* begin *
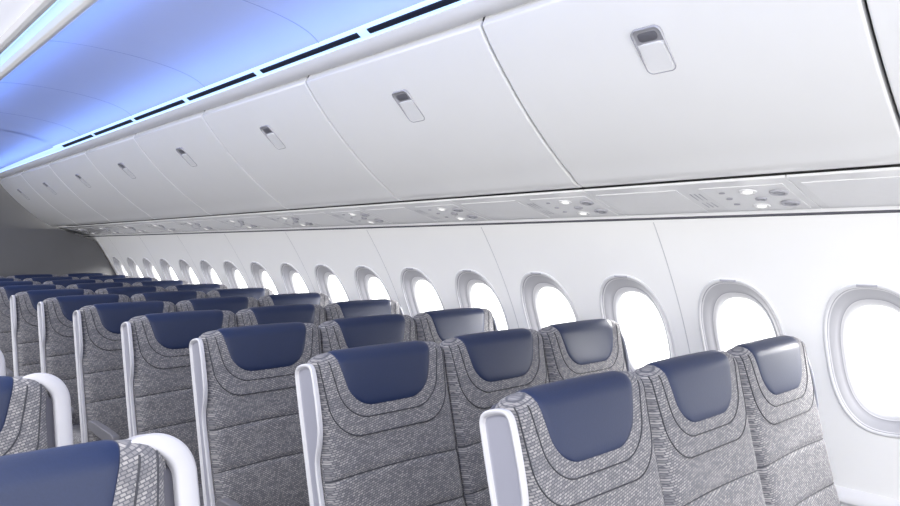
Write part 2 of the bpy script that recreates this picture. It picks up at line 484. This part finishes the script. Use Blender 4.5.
# ------------------------------------------------------------ overhead bins
BL=1.17; BX0=.59
def on(a,b,t,d=0):
    v=Vector(b)-Vector(a); nrm=Vector((v.y,-v.x)).normalized()
    q=Vector(a)+v*t+nrm*d; return (q.x,q.y)
PA=(1.775,.752); PB=(2.275,.277)
sg=1
mid=on(PA,PB,.5,.022)
if mid[0]+mid[1] > (PA[0]+PB[0])/2+(PA[1]+PB[1])/2: sg=-1
face=[(1.80,.800),(1.772,.792),(1.762,.772)]+[on(PA,PB,t,sg*.030*math.sin(math.pi*t)**.8) for t in [i/12 for i in range(13)]]+[(2.293,.2605),(2.316,.247),(2.342,.238),(2.360,.238),(2.368,.246)]
inner=[(p[0]+.024,p[1]+.024) for p in face]
door_prof=face+list(reversed(inner))
d=(Vector(PB)-Vector(PA)).normalized(); down=Vector((d.x,0,d.y)); nrm=Vector((-.69,0,-.72)); nrm=(nrm-down*nrm.dot(down)).normalized()
def rr_loop(w,h,r,n=5):
    pts=[]
    for cx,cy,a0 in ((w/2-r,h/2-r,0),(-w/2+r,h/2-r,90),(-w/2+r,-h/2+r,180),(w/2-r,-h/2+r,270)):
        for k in range(n+1):
            a=math.radians(a0+90*k/n); pts.append((cx+r*math.cos(a),cy+r*math.sin(a)))
    return pts
def plate(name,m,parent,w,h,r,c,lift,depth,inset=None,shift=(0,0)):
    V=[];F=[]
    levels=[(0,-depth),(0,lift*.6),(.0015,lift)]
    if inset: levels+=[(inset,lift),(inset+.002,-.002 if lift>0 else lift-.01)]
    for ins,hh in levels:
        lp=rr_loop(w-2*ins,h-2*ins,max(.002,r-ins)); n=len(lp)
        for u,v in lp:
            p=c+Vector((0,1,0))*(u+shift[0])+down*(v+shift[1])+nrm*hh; V.append(tuple(p))
    for q in range(len(levels)-1):
        for k in range(n): F.append((q*n+k,q*n+(k+1)%n,(q+1)*n+(k+1)%n,(q+1)*n+k))
    F.append(tuple((len(levels)-1)*n+k for k in range(n)))
    o=mk(name,V,F,m,True,parent); autos(o,40); return o
def make_bin():
    e=empty('overhead_bin',(0,0,0)); L=BL
    dr=extr('bin_door',E(door_prof),.0055,L-.0055,M_BIN,parent=e); bev(dr,.007,3,50)
    body=[(1.86,.80),(2.40,.272),(2.74,.200),(2.98,.30),(2.98,.86),(1.86,.86)]
    extr('bin_body',E(body),.001,L-.001,M_DARK,parent=e)
    t=.30; lc=on(PA,PB,t,.0); off=.030*math.sin(math.pi*t)**.8
    c=Vector((lc[0],L/2-.012,lc[1]+EYE))+nrm*off
    la=plate('latch',M_LATF,e,.102,.162,.022,c,.005,.004,inset=.004)
    plate('latch_recess',M_LATD,la,.062,.030,.010,c,.002,.004,shift=(0,-.050))
    plate('latch_handle',M_LATCH,la,.084,.098,.016,c,.004,.004,shift=(0,.022))
    return e
bp=make_bin(); first=True
for i in range(-1,8):
    y=BX0+BL*i
    if first: o=bp; o.location=(0,y,0); first=False
    else: o=dup(bp,(0,y,0))
    top(o,'white overhead luggage bin with closed door and silver latch','overhead bin','overhead bins above the window seats')
k=20
struct(extr('trim_%d'%k,E([(1.84,.812),(1.775,.808),(1.750,.802),(1.728,.808),(1.712,.822),(1.700,.838),(1.712,.846),(1.84,.846)]),XBACK,XEND,M_TRIM,bevel=.002)); k+=1
struct(extr('trim_%d'%k,E([(1.712,.845),(1.690,.850),(1.664,.868),(1.655,.880),(1.84,.92),(1.84,.845)]),XBACK,XEND,M_LED)); k+=1
y=1.45-.89*3
while y+.5<6.6:
    o=extr('air_slot',E([(1.6865,.8480),(1.680,.8505),(1.668,.8590),(1.666,.863),(1.70,.878),(1.72,.86)]),y+.035,y+.89-.035,M_SLOT,bevel=.001)
    top(o,'long narrow black air return slot along the blue cove','air vent','air return slots above the bins'); y+=.89
cb=catmull([(1.662,.874),(1.60,.915),(1.48,.952),(1.30,.980),(1.10,.992),(.95,.990),(.875,.982)],5)
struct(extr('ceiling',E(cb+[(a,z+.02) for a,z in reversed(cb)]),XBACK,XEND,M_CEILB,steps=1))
for j in range(0,8):
    y=.3+BL*j
    V2=[];F2=[]
    for a,z in cb:
        for dy,dz in ((-.0025,.002),(-.0025,-.001),(.0025,-.001),(.0025,.002)): V2.append((a,y+dy,z+dz+EYE))
    for i in range(len(cb)-1):
        for q in range(3): F2.append((i*4+q,i*4+q+1,(i+1)*4+q+1,(i+1)*4+q))
    struct(mk('trim_%d'%k,V2,F2,M_BLSEAM)); k+=1
struct(extr('trim_%d'%k,E([(.885,.988),(.880,.972),(.866,.960),(.850,.960),(.838,.972),(.832,1.03),(.885,1.03)]),XBACK,XEND,M_TRIM,bevel=.004)); k+=1
struct(extr('trim_%d'%k,E([(.832,1.005),(.795,1.010),(.790,1.03),(.832,1.03)]),XBACK,XEND,M_LED)); k+=1
struct(extr('trim_%d'%k,E([(.795,1.03),(.780,1.0),(.760,.995),(.745,1.005),(.740,1.05),(.795,1.05)]),XBACK,XEND,M_TRIM,bevel=.003)); k+=1
cw=catmull([(.80,1.03),(.60,1.06),(.30,1.085),(-.36,1.10),(-1.0,1.085),(-1.5,1.03),(-2.3,.92),(-3.0,.75),(-3.85,.55)],4)
struct(extr('trim_%d'%k,E(cw+[(a,z+.03) for a,z in reversed(cw)]),XBACK,XEND,M_CEILW)); k+=1
for aa,zz in ((.58,1.0605),(.40,1.075)):
    struct(extr('trim_%d'%k,E([(aa,zz-.002),(aa-.006,zz-.0015),(aa-.006,zz+.01),(aa,zz+.01)]),XBACK,XEND,M_SEAML)); k+=1
fv=[];ff=[];NXF=14
for i in range(NXF+1):
    t=i/NXF; yy=7.0+3.15*t
    for (a,z) in cb:
        fv.append((a,yy,z-.004-.16*t*t*(1-.85*(a-.875)/.787)+EYE))
nn=len(cb)
for i in range(NXF):
    for q in range(nn-1): ff.append((i*nn+q,i*nn+q+1,(i+1)*nn+q+1,(i+1)*nn+q))
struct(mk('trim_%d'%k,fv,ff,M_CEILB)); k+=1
# ------------------------------------------------------------ PSU strip
PS=[(2.372,.222),(2.40,.214),(2.55,.168),(2.70,.128),(2.745,.112)]
pdir=(Vector(PS[-2])-Vector(PS[1])).normalized()
def psu_pt(a):
    for i in range(len(PS)-1):
        if PS[i][0]<=a<=PS[i+1][0]:
            t=(a-PS[i][0])/(PS[i+1][0]-PS[i][0]); return PS[i][1]+t*(PS[i+1][1]-PS[i][1])
pn=Vector((pdir.y,0,-pdir.x)); pn=pn if pn.z<0 else -pn
pt=Vector((pdir.x,0,pdir.y))
def disc(name,m,parent,a,y,rx,ry,lift=.004,rim=None,dome=0):
    c=Vector((a,y,psu_pt(a)+EYE)); V=[];F=[];N=20
    lv=[(1,-.004),(1,lift*.6),(.92,lift)]
    if rim: lv+=[(rim,lift),(rim-.06,lift*.1),(rim*.5,lift*.1+dome)]
    for s,h in lv:
        for q in range(N):
            t=2*math.pi*q/N; V.append(tuple(c+Vector((0,1,0))*(ry*s*math.cos(t))+pt*(rx*s*math.sin(t))+pn*h))
    for q in range(len(lv)-1):
        for j in range(N): F.append((q*N+j,q*N+(j+1)%N,(q+1)*N+(j+1)%N,(q+1)*N+j))
    F.append(tuple((len(lv)-1)*N+j for j in range(N)))
    o=mk(name,V,F,m,True,parent); autos(o,50); return o
def make_psu():
    e=empty('service_panel',(0,0,0)); L=ROWP
    pr=PS+[(a,z+.010) for a,z in reversed(PS)]
    b=extr('panel_body',E(pr),.001,L-.001,M_PSU,parent=e); bev(b,.002,2,50)
    def sub(name,a0,a1,y0,y1,m=M_PSU,h=.003):
        V=[]
        for a,y in ((a0,y0),(a1,y0),(a1,y1),(a0,y1)): V.append(tuple(Vector((a,y,psu_pt(a)+EYE))+pn*h))
        for a,y in ((a0,y0),(a1,y0),(a1,y1),(a0,y1)): V.append(tuple(Vector((a,y,psu_pt(a)+EYE))-pn*.004))
        o=mk(name,V,[(0,1,2,3),(4,5,6,7),(0,1,5,4),(1,2,6,5),(2,3,7,6),(3,0,4,7)],m,False,e); bev(o,.001,2,40); return o
    sub('oxygen_door',2.42,2.67,.42,.78,M_PSU2,.0025)
    sub('switch_plate',2.42,2.67,.03,.33,M_PSU2,.0025)
    for a,y in ((2.49,.07),(2.60,.075)):
        disc('air_nozzle',M_VENT,e,a,y,.026,.032,.008,.7,.005)
    for a,y in ((2.47,.17),(2.62,.185)):
        disc('reading_light',M_PSU2,e,a,y,.026,.032,.006,.8,0)
        disc('lamp_lens',M_LAMP,e,a,y,.015,.018,.006,.7,.002)
    disc('air_nozzle',M_VENT,e,2.545,.155,.017,.021,.006,.7,.004)
    for a in (2.47,2.53,2.59):
        disc('call_button',M_SEAM,e,a,.265,.006,.012,.005,None)
    # speaker slits
    for q in range(3):
        sub('speaker_slit',2.47,2.62,.352+.018*q,.358+.018*q,M_SEAM,.0012)
    return e
pp=make_psu(); first=True
y=-.66
while y+ROWP<=XEND-.02:
    if first: o=pp; o.location=(0,y,0); first=False
    else: o=dup(pp,(0,y,0))
    top(o,'pale grey service panel with reading lights and air nozzles under bins','passenger service panel','service panels under the overhead bins'); y+=ROWP
struct(extr('trim_%d'%k,E([(2.700,.1255),(2.693,.120),(2.6925,.113),(2.702,.109),(2.73,.109),(2.73,.115)]),XBACK,XEND,M_SHD,bevel=.001)); k+=1

# ------------------------------------------------------------ shell
struct(mk('floor',[(-3.9,XBACK,0),(3.3,XBACK,0),(3.3,XEND,0),(-3.9,XEND,0)],[(0,1,2,3)],M_FLOOR))
struct(extr('wall_left',[(-3.75,0),(-3.85,0),(-3.95,2.3),(-3.8,2.3)],XBACK,XEND,M_WALL))
struct(mk('wall_far',[(-3.9,XEND-.02,0),(3.3,XEND-.02,0),(3.3,XEND-.02,2.9),(-3.9,XEND-.02,2.9)],[(0,1,2,3)],M_BULK))
struct(extr('wall_divider',[(-3.7,0),(3.06,0),(3.10,.70),(3.00,1.16),(2.84,1.46),(2.735,1.64),(2.66,1.685),(2.30,1.80),(1.60,1.80),(-3.7,1.80)],9.50,XEND-.03,M_BULK))

# ------------------------------------------------------------ lights
wd=bpy.data.worlds.new('World'); S.world=wd; wd.use_nodes=True
bg=wd.node_tree.nodes['Background']; bg.inputs[0].default_value=(1,.995,.985,1); bg.inputs[1].default_value=3.3
def area(name,loc,rot,sx,sy,e,col):
    l=bpy.data.lights.new(name,'AREA'); l.shape='RECTANGLE'; l.size=sx; l.size_y=sy; l.energy=e; l.color=col
    o=bpy.data.objects.new(name,l); o.location=loc; o.rotation_euler=rot; COL.objects.link(o); return o
L=XEND-XBACK; ym=(XEND+XBACK)/2
area('ceiling_wash_light',(-.36,ym,EYE+.98),(0,0,0),1.0,L-.5,190,(1,.985,.95))
area('left_side_fill_light',(-3.6,ym,EYE-.35),(0,math.radians(-90),0),.6,L-.5,150,(1,.985,.95))  # added fill from the left side; the left wall has no windows
area('window_daylight',(4.3,ym,EYE+.75),(0,math.radians(90+32),0),2.2,L,4200,(1,.985,.96))
area('blue_cove_light',(1.60,ym,EYE+.80),(0,math.radians(180-35),0),.06,L-.5,9.5,(.18,.38,1))
area('blue_ceiling_fill_light',(.90,ym,EYE+.90),(0,math.radians(180+55),0),.05,L-.5,12,(.22,.41,1))  # added blue fill from the rail side to even out the ceiling

# ------------------------------------------------------------ camera
cam=bpy.data.cameras.new('Camera'); co=bpy.data.objects.new('Camera',cam); COL.objects.link(co); S.camera=co
cam.lens=36*707/900; cam.sensor_width=36; cam.clip_start=.02
co.location=(0,0,EYE); co.rotation_euler=(math.radians(90-.6),0,-math.atan(650/707))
* end *
# [REQUEST]
Which lines hold the string "XBACK"? Copy all of them from the data above.

# [EXERCISE OUTPUT]
struct(extr('trim_%d'%k,E([(1.84,.812),(1.775,.808),(1.750,.802),(1.728,.808),(1.712,.822),(1.700,.838),(1.712,.846),(1.84,.846)]),XBACK,XEND,M_TRIM,bevel=.002)); k+=1
struct(extr('trim_%d'%k,E([(1.712,.845),(1.690,.850),(1.664,.868),(1.655,.880),(1.84,.92),(1.84,.845)]),XBACK,XEND,M_LED)); k+=1
struct(extr('ceiling',E(cb+[(a,z+.02) for a,z in reversed(cb)]),XBACK,XEND,M_CEILB,steps=1))
struct(extr('trim_%d'%k,E([(.885,.988),(.880,.972),(.866,.960),(.850,.960),(.838,.972),(.832,1.03),(.885,1.03)]),XBACK,XEND,M_TRIM,bevel=.004)); k+=1
struct(extr('trim_%d'%k,E([(.832,1.005),(.795,1.010),(.790,1.03),(.832,1.03)]),XBACK,XEND,M_LED)); k+=1
struct(extr('trim_%d'%k,E([(.795,1.03),(.780,1.0),(.760,.995),(.745,1.005),(.740,1.05),(.795,1.05)]),XBACK,XEND,M_TRIM,bevel=.003)); k+=1
struct(extr('trim_%d'%k,E(cw+[(a,z+.03) for a,z in reversed(cw)]),XBACK,XEND,M_CEILW)); k+=1
    struct(extr('trim_%d'%k,E([(aa,zz-.002),(aa-.006,zz-.0015),(aa-.006,zz+.01),(aa,zz+.01)]),XBACK,XEND,M_SEAML)); k+=1
struct(extr('trim_%d'%k,E([(2.700,.1255),(2.693,.120),(2.6925,.113),(2.702,.109),(2.73,.109),(2.73,.115)]),XBACK,XEND,M_SHD,bevel=.001)); k+=1
struct(mk('floor',[(-3.9,XBACK,0),(3.3,XBACK,0),(3.3,XEND,0),(-3.9,XEND,0)],[(0,1,2,3)],M_FLOOR))
struct(extr('wall_left',[(-3.75,0),(-3.85,0),(-3.95,2.3),(-3.8,2.3)],XBACK,XEND,M_WALL))
L=XEND-XBACK; ym=(XEND+XBACK)/2